-- Start SOURCE MATERIAL --

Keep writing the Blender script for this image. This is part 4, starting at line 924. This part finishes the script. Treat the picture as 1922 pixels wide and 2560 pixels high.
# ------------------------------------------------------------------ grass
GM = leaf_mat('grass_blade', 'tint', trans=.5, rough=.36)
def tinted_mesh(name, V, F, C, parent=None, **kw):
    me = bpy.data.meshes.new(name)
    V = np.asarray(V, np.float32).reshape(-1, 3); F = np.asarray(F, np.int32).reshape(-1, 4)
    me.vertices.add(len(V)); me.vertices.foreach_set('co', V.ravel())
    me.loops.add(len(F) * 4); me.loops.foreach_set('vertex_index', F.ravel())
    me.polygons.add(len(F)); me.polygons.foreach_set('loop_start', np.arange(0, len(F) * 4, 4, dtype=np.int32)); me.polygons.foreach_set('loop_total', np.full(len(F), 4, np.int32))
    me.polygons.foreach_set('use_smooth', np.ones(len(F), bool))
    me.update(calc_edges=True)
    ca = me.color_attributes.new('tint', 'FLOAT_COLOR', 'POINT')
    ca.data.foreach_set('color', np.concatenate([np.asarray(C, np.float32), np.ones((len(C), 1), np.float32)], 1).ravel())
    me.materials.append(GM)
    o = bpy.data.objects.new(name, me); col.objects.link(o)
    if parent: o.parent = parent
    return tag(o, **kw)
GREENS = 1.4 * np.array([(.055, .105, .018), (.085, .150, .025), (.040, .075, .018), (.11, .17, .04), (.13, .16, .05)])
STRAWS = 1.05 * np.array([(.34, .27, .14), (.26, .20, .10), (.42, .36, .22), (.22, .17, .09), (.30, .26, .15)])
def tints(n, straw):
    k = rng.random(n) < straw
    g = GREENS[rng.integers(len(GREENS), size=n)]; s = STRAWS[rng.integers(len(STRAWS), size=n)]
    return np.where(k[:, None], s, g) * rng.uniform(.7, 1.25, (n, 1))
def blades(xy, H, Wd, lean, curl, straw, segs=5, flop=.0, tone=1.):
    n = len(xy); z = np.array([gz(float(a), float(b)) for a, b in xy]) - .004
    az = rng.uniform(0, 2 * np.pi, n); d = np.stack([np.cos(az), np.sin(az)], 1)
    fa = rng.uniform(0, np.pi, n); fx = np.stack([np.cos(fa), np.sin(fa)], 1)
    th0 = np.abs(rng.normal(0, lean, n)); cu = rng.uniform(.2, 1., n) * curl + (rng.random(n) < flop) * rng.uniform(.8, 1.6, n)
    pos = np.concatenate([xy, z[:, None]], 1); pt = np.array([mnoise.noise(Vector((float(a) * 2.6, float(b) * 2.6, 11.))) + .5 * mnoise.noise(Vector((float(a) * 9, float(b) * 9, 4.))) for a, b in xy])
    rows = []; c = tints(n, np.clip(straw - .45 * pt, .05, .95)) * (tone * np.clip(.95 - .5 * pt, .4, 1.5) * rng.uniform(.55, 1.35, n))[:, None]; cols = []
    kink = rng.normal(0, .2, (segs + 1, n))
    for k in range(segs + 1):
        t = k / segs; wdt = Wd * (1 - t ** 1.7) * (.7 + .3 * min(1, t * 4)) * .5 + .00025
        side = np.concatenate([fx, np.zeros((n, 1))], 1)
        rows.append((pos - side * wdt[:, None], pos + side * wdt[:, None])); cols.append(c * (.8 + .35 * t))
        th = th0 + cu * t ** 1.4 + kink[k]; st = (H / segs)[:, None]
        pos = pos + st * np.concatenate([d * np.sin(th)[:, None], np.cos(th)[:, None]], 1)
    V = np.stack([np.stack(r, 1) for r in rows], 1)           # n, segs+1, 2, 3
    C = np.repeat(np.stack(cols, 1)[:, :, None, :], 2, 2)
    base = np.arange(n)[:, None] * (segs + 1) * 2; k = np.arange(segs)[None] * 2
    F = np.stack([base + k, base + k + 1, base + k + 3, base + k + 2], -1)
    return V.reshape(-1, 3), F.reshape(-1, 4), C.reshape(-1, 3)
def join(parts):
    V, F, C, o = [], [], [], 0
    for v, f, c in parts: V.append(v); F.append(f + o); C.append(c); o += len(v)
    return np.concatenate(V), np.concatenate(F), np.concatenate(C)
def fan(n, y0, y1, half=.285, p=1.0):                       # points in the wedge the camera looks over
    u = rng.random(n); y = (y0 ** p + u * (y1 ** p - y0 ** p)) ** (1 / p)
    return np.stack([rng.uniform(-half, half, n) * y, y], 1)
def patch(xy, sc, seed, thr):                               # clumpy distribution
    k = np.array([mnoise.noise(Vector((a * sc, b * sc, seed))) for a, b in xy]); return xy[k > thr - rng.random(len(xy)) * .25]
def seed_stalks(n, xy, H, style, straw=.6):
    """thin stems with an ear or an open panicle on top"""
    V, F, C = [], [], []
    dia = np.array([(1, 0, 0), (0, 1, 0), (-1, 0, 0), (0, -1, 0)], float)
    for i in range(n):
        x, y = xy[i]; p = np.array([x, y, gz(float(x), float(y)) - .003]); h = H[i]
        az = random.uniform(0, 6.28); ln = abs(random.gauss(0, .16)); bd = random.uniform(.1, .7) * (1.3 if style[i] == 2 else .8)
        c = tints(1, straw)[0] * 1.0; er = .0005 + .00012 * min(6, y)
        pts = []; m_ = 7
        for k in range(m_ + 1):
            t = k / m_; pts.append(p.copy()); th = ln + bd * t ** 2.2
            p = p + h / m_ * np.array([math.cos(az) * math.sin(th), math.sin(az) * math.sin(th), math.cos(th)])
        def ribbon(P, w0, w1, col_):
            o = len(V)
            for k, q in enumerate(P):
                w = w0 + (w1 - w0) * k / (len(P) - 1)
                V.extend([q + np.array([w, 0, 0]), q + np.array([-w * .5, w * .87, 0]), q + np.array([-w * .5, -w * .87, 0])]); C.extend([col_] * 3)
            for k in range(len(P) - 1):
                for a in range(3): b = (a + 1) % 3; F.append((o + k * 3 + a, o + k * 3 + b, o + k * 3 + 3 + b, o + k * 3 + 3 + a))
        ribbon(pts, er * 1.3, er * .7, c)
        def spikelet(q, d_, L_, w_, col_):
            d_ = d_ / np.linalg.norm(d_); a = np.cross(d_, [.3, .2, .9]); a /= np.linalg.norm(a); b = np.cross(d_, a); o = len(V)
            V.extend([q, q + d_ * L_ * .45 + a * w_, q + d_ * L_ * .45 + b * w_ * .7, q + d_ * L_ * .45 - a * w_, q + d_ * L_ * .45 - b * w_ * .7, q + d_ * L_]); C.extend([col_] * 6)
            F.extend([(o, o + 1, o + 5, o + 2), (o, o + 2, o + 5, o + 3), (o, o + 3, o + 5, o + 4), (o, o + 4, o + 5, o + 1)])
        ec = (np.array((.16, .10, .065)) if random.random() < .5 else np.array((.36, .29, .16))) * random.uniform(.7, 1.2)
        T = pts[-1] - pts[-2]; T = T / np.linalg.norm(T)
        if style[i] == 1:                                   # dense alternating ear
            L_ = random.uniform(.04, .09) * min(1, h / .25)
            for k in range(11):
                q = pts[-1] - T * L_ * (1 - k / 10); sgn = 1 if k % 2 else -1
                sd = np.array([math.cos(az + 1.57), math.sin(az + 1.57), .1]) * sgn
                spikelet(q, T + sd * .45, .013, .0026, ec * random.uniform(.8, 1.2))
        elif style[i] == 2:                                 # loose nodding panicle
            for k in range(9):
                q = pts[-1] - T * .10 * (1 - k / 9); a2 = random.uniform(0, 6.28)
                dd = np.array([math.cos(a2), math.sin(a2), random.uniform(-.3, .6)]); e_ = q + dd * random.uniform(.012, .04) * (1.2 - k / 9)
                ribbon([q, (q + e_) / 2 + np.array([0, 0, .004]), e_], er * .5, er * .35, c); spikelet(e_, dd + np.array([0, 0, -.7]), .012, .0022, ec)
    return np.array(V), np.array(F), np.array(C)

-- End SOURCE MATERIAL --

▸ YOUR INSTRUCTIONS:
Which lines above hold the word "append"? Copy each of them.

▸ OUTPUT OF THE EXERCISE:
    me.materials.append(GM)
        rows.append((pos - side * wdt[:, None], pos + side * wdt[:, None])); cols.append(c * (.8 + .35 * t))
    for v, f, c in parts: V.append(v); F.append(f + o); C.append(c); o += len(v)
            t = k / m_; pts.append(p.copy()); th = ln + bd * t ** 2.2
                for a in range(3): b = (a + 1) % 3; F.append((o + k * 3 + a, o + k * 3 + b, o + k * 3 + 3 + b, o + k * 3 + 3 + a))